There are of course privacy concerns about the use of this sort of technology. But even if individuals resist allowing recorders to be placed in their own cars or place limits on what can be done with the data from their own cars the privacy issue will play out differently for fleet vehicles. An operator of a fleet of delivery vehicles would love to know whether any driver drives too quickly, tends to wait too long to decelerate, tends to accelerate thru intersections (a sign of running lights just turning red), or takes side trips that are not on the approved route. Fleet operators will probably be more willing to provide insurance companies with greater access to recorded data in exchange for lower rates. One can imagine a day when insurance companies will routinely come to fleet operators to demand that particular reckless drivers be fired before they cause accidents. One can also imagine how insurance companies will be able to develop databases of driver behavior and even make hiring recommendations to fleet operators based on the performance of those drivers in previous jobs.

Fleet data recorders could also provide useful information about driving patterns that lower gas mileage or increase tire wear or general vehicle wear. But fleet operators are not the only vehicle owners who will want to collect data on the driving of others. How about parents who want to monitor the driving behavior of their teenage kids? Here's a future conversation that will eventually take place many times: "You can't have a car unless the car has a very high capacity recording device". What's the kid going to do, say no? Here's a case where there would be no government or insurance company involvement where it would be hard to argue against it on civil liberties grounds. Do parents not have a right to monitor their kids in this manner?

A really smart box that was monitoring g force shifts and direction might even be able to detect drivers impaired by drugs, alcohol, or some other factor and the box could report this while the driving trip was taking place. Police could be summoned with a continuously updating position and direction of the vehicle. Or the vehicle could be ordered to shut down or at least to slow down to some low maximum speed.

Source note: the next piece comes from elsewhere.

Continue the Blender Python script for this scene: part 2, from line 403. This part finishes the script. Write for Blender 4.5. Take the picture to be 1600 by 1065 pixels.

Of course, in the longer run the computers will gradually take over driving responsibilities. This has already begun in a limited manner with ABS and even with airbag deployment. But more work could be done. For instance, a computer could detect a traffic light changing color or even be told by a radio signal that the light has changed color. Then the computer could flash a light or otherwise indicate to the driver that he is too close to the intersection to make it thru safely. Also, computers could be told that a traffic accident or fog is up ahead and alert a driver of the need to slow down and of where the exact danger lies. Also, a driver could be given optional adaptive cruise control (and this has already been tested - deployed anywhere?) that would decelerate a vehicle in order to maintain some maximum distance from the car in front.

Share |      Randall Parker, 2003 November 11 01:23 PM  Surveillance Society


Comments
Patrick said at November 11, 2003 11:14 PM:

Would a computer that monitors a teenagers driving behaviour work any better than a lock that stops kids from surfing unwanted web sites? I mean you are pitting the parents use of an electronic device against the kids desire to circumvent it.

Same goes for monitoring of cars for adults. The number of times I've been sitting on the highway at 120 km/h and been passed by a truck displaying a sign that says "100 speed limited" a sign that in Australia means that the truck in question has been fitted with a 100 km/h speed limiter (which has associated legal benifits). Clearly the limiter is effective for as long as it takes the driver to hack the system.

Randall Parker said at November 12, 2003 8:48 AM:

Pat, How easy it would be to defeat would depend on part on how well integrated it is into the rest of the electronics of the car. If I wanted to make it hard to defeat I'd make the recorder part of the engine computer. They'd have to get a completely different controller for the engine with a complete working program in order to defeat it. That's be beyond the financial resources and skills of the vast bulk of kids.

The trucks you describe (and Australians do not call them lorries?) probably had a speed limited tacked on. But build it into the car computer and it becomes harder to defeat.

Patrick said at November 12, 2003 11:10 PM:

I agree an integrated system might prove too difficult to circumvent for kids. Not for adults though.

And no, Australians do not have "lorries". That'll be the English you're thinking of. We have trucks, semis, B-doubles and road trains (the last with 3 or more trailers behind the same truck).